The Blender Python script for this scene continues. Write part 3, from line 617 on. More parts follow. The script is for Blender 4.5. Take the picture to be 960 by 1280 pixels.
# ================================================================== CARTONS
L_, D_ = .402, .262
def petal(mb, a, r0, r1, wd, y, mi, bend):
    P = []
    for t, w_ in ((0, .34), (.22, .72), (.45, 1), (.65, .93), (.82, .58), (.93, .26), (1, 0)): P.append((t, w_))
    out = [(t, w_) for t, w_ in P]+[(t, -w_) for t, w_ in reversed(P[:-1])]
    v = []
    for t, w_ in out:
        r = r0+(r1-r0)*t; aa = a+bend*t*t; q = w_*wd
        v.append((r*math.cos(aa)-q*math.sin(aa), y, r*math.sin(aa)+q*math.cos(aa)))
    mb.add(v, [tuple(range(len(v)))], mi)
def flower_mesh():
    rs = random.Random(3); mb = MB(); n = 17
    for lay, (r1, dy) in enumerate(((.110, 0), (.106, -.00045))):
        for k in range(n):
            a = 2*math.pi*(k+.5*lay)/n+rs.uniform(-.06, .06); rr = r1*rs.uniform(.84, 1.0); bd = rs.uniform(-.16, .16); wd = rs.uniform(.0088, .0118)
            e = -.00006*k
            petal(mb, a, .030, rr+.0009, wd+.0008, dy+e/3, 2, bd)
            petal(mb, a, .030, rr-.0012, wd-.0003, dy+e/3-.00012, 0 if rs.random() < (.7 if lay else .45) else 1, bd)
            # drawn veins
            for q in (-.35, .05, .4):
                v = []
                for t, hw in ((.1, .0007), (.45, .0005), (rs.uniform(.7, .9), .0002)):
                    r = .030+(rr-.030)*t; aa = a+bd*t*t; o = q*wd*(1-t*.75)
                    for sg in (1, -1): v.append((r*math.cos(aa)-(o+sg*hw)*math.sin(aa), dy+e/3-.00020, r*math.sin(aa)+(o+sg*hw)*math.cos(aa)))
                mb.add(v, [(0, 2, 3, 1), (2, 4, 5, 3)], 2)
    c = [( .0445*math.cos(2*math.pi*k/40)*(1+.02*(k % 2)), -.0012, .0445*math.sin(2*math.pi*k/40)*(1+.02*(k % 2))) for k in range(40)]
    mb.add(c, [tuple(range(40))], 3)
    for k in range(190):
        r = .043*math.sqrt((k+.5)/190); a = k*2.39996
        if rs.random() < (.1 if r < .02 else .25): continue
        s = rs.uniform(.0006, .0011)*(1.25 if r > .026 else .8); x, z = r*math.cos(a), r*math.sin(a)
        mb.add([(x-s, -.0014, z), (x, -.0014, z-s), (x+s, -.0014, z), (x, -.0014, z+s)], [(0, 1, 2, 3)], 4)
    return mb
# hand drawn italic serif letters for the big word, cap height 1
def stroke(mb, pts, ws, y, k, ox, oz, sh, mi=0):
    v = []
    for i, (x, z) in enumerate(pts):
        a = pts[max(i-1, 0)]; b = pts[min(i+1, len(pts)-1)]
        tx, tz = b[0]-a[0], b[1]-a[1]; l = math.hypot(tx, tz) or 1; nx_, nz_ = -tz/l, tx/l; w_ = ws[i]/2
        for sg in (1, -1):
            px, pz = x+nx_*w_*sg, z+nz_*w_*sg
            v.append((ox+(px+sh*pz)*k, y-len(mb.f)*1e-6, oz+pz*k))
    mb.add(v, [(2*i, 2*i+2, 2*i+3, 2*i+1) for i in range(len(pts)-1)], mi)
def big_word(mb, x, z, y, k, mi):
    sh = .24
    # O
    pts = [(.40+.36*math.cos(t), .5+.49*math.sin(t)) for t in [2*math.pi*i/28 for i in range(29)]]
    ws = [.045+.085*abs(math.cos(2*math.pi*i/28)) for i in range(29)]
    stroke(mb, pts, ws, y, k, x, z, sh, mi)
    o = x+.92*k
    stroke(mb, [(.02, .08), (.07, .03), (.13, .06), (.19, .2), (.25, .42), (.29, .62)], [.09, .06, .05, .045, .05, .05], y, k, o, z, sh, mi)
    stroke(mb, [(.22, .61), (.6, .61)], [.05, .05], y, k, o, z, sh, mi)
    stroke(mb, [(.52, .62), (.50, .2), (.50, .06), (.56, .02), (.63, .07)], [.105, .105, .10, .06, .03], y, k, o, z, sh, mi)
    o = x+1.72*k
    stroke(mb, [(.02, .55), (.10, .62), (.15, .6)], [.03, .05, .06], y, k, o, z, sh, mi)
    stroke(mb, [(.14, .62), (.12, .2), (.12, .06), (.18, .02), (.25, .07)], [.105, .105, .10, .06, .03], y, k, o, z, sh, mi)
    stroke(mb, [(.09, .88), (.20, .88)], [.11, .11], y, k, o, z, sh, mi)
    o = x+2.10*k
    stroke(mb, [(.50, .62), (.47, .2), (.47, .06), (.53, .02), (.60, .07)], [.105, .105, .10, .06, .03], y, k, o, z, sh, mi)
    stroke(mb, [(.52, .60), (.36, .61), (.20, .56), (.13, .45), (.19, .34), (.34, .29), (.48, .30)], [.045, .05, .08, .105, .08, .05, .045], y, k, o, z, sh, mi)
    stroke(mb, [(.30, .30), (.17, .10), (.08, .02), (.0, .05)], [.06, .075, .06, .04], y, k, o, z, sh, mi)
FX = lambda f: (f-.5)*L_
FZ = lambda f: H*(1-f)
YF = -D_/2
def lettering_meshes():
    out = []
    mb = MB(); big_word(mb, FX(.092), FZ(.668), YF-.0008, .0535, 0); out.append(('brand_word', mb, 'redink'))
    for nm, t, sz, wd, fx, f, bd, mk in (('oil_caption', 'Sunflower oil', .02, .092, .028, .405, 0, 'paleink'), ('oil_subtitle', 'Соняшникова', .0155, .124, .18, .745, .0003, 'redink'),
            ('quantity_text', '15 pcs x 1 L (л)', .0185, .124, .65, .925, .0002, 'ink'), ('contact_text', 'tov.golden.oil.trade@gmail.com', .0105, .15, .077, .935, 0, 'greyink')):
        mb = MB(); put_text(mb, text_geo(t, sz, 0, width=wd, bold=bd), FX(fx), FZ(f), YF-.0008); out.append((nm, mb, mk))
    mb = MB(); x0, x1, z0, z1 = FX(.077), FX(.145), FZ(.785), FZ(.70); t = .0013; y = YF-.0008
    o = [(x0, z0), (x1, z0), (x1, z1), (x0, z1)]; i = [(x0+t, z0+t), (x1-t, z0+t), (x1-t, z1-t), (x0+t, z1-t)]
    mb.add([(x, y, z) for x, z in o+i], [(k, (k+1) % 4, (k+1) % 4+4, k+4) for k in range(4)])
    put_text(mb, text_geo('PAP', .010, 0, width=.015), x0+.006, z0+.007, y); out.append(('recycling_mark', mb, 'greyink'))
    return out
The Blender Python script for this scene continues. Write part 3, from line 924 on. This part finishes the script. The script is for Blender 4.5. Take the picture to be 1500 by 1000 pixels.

═══

§ **Written problem**:
Please quote every record above exactly as it appears.

§ **Answer**:
The Blender Python script for this scene continues. Write part 3, from line 617 on. More parts follow. The script is for Blender 4.5. Take the picture to be 960 by 1280 pixels.
# ================================================================== CARTONS
L_, D_ = .402, .262
def petal(mb, a, r0, r1, wd, y, mi, bend):
    P = []
    for t, w_ in ((0, .34), (.22, .72), (.45, 1), (.65, .93), (.82, .58), (.93, .26), (1, 0)): P.append((t, w_))
    out = [(t, w_) for t, w_ in P]+[(t, -w_) for t, w_ in reversed(P[:-1])]
    v = []
    for t, w_ in out:
        r = r0+(r1-r0)*t; aa = a+bend*t*t; q = w_*wd
        v.append((r*math.cos(aa)-q*math.sin(aa), y, r*math.sin(aa)+q*math.cos(aa)))
    mb.add(v, [tuple(range(len(v)))], mi)
def flower_mesh():
    rs = random.Random(3); mb = MB(); n = 17
    for lay, (r1, dy) in enumerate(((.110, 0), (.106, -.00045))):
        for k in range(n):
            a = 2*math.pi*(k+.5*lay)/n+rs.uniform(-.06, .06); rr = r1*rs.uniform(.84, 1.0); bd = rs.uniform(-.16, .16); wd = rs.uniform(.0088, .0118)
            e = -.00006*k
            petal(mb, a, .030, rr+.0009, wd+.0008, dy+e/3, 2, bd)
            petal(mb, a, .030, rr-.0012, wd-.0003, dy+e/3-.00012, 0 if rs.random() < (.7 if lay else .45) else 1, bd)
            # drawn veins
            for q in (-.35, .05, .4):
                v = []
                for t, hw in ((.1, .0007), (.45, .0005), (rs.uniform(.7, .9), .0002)):
                    r = .030+(rr-.030)*t; aa = a+bd*t*t; o = q*wd*(1-t*.75)
                    for sg in (1, -1): v.append((r*math.cos(aa)-(o+sg*hw)*math.sin(aa), dy+e/3-.00020, r*math.sin(aa)+(o+sg*hw)*math.cos(aa)))
                mb.add(v, [(0, 2, 3, 1), (2, 4, 5, 3)], 2)
    c = [( .0445*math.cos(2*math.pi*k/40)*(1+.02*(k % 2)), -.0012, .0445*math.sin(2*math.pi*k/40)*(1+.02*(k % 2))) for k in range(40)]
    mb.add(c, [tuple(range(40))], 3)
    for k in range(190):
        r = .043*math.sqrt((k+.5)/190); a = k*2.39996
        if rs.random() < (.1 if r < .02 else .25): continue
        s = rs.uniform(.0006, .0011)*(1.25 if r > .026 else .8); x, z = r*math.cos(a), r*math.sin(a)
        mb.add([(x-s, -.0014, z), (x, -.0014, z-s), (x+s, -.0014, z), (x, -.0014, z+s)], [(0, 1, 2, 3)], 4)
    return mb
# hand drawn italic serif letters for the big word, cap height 1
def stroke(mb, pts, ws, y, k, ox, oz, sh, mi=0):
    v = []
    for i, (x, z) in enumerate(pts):
        a = pts[max(i-1, 0)]; b = pts[min(i+1, len(pts)-1)]
        tx, tz = b[0]-a[0], b[1]-a[1]; l = math.hypot(tx, tz) or 1; nx_, nz_ = -tz/l, tx/l; w_ = ws[i]/2
        for sg in (1, -1):
            px, pz = x+nx_*w_*sg, z+nz_*w_*sg
            v.append((ox+(px+sh*pz)*k, y-len(mb.f)*1e-6, oz+pz*k))
    mb.add(v, [(2*i, 2*i+2, 2*i+3, 2*i+1) for i in range(len(pts)-1)], mi)
def big_word(mb, x, z, y, k, mi):
    sh = .24
    # O
    pts = [(.40+.36*math.cos(t), .5+.49*math.sin(t)) for t in [2*math.pi*i/28 for i in range(29)]]
    ws = [.045+.085*abs(math.cos(2*math.pi*i/28)) for i in range(29)]
    stroke(mb, pts, ws, y, k, x, z, sh, mi)
    o = x+.92*k
    stroke(mb, [(.02, .08), (.07, .03), (.13, .06), (.19, .2), (.25, .42), (.29, .62)], [.09, .06, .05, .045, .05, .05], y, k, o, z, sh, mi)
    stroke(mb, [(.22, .61), (.6, .61)], [.05, .05], y, k, o, z, sh, mi)
    stroke(mb, [(.52, .62), (.50, .2), (.50, .06), (.56, .02), (.63, .07)], [.105, .105, .10, .06, .03], y, k, o, z, sh, mi)
    o = x+1.72*k
    stroke(mb, [(.02, .55), (.10, .62), (.15, .6)], [.03, .05, .06], y, k, o, z, sh, mi)
    stroke(mb, [(.14, .62), (.12, .2), (.12, .06), (.18, .02), (.25, .07)], [.105, .105, .10, .06, .03], y, k, o, z, sh, mi)
    stroke(mb, [(.09, .88), (.20, .88)], [.11, .11], y, k, o, z, sh, mi)
    o = x+2.10*k
    stroke(mb, [(.50, .62), (.47, .2), (.47, .06), (.53, .02), (.60, .07)], [.105, .105, .10, .06, .03], y, k, o, z, sh, mi)
    stroke(mb, [(.52, .60), (.36, .61), (.20, .56), (.13, .45), (.19, .34), (.34, .29), (.48, .30)], [.045, .05, .08, .105, .08, .05, .045], y, k, o, z, sh, mi)
    stroke(mb, [(.30, .30), (.17, .10), (.08, .02), (.0, .05)], [.06, .075, .06, .04], y, k, o, z, sh, mi)
FX = lambda f: (f-.5)*L_
FZ = lambda f: H*(1-f)
YF = -D_/2
def lettering_meshes():
    out = []
    mb = MB(); big_word(mb, FX(.092), FZ(.668), YF-.0008, .0535, 0); out.append(('brand_word', mb, 'redink'))
    for nm, t, sz, wd, fx, f, bd, mk in (('oil_caption', 'Sunflower oil', .02, .092, .028, .405, 0, 'paleink'), ('oil_subtitle', 'Соняшникова', .0155, .124, .18, .745, .0003, 'redink'),
            ('quantity_text', '15 pcs x 1 L (л)', .0185, .124, .65, .925, .0002, 'ink'), ('contact_text', 'tov.golden.oil.trade@gmail.com', .0105, .15, .077, .935, 0, 'greyink')):
        mb = MB(); put_text(mb, text_geo(t, sz, 0, width=wd, bold=bd), FX(fx), FZ(f), YF-.0008); out.append((nm, mb, mk))
    mb = MB(); x0, x1, z0, z1 = FX(.077), FX(.145), FZ(.785), FZ(.70); t = .0013; y = YF-.0008
    o = [(x0, z0), (x1, z0), (x1, z1), (x0, z1)]; i = [(x0+t, z0+t), (x1-t, z0+t), (x1-t, z1-t), (x0+t, z1-t)]
    mb.add([(x, y, z) for x, z in o+i], [(k, (k+1) % 4, (k+1) % 4+4, k+4) for k in range(4)])
    put_text(mb, text_geo('PAP', .010, 0, width=.015), x0+.006, z0+.007, y); out.append(('recycling_mark', mb, 'greyink'))
    return out
The Blender Python script for this scene continues. Write part 3, from line 924 on. This part finishes the script. The script is for Blender 4.5. Take the picture to be 1500 by 1000 pixels.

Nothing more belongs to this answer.